Ma insieme ad un allargamento agli esclusi delle salvaguardie, per rendere moderno ed europeo il mondo del lavoro è urgente un'altra grande rivoluzione: dare applicazione agli articoli 39 e 46 della Costituzione.
Dopo l'accordo sulla democrazia e la rappresentanza sindacale tra Cgil, Cisl e Uil e molte delle associazioni datoriali, prima fra tutte Confindustria, non c'è più alcun alibi alla non applicazione dell'articolo 39 della Costituzione. Finirebbe, anche nel sociale, il diritto di veto delle minoranze e si avrebbe, finalmente, un sistema di rapporti sindacali regolato, democratico, con accordi riconosciuti e validati dalla maggioranza dei lavoratori. Sarebbe un bene e un fattore di crescita per l'intera economia.

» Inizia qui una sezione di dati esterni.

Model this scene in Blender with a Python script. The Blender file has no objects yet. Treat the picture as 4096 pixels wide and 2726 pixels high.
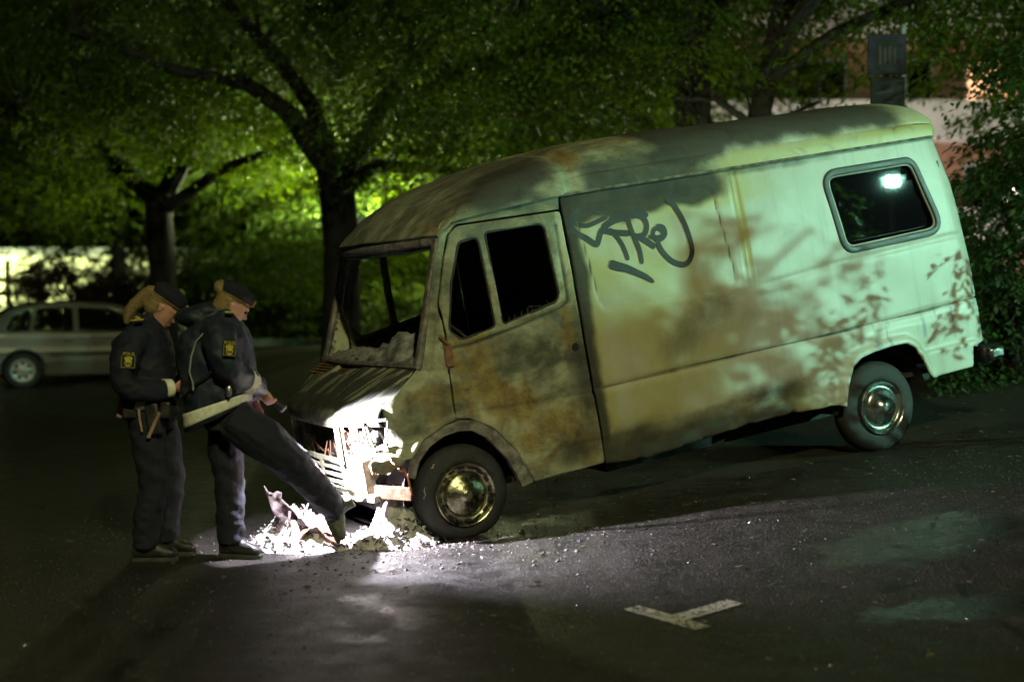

Stabilite le regole per la rappresentatività dei sindacati e per la validazione degli accordi, l'applicazione dell'articolo 46 sarebbe l'altro grande tassello su cui innestare un percorso di modernizzazione delle relazioni sindacali nel nostro Paese. Con la sua attuazione si aprirebbe anche in Italia la possibilità di avere percorsi di reale democrazia economica; si potrebbero varare, come in Germania, i comitati di gestione; il sindacato avrebbe conoscenza delle scelte d'impresa e sarebbe compartecipe di scelte positive per i lavoratori. Una prospettiva che, se il governo davvero volesse, potrebbe già essere adottata nelle imprese a partecipazione pubblica.
Se in questa legislatura fossero varate normative che rendano applicabili questi due articoli della nostra Costituzione, saremmo in presenza di una vera e propria rivoluzione democratica nel mondo del lavoro e di uno straordinario concreto aiuto alla regolazione e alla crescita della nostra economia.
In una discussione, così concepita, capace di abbandonare il disastroso passato e andare verso il futuro, il sindacato, la Cgil non potrebbe che essere in prima linea".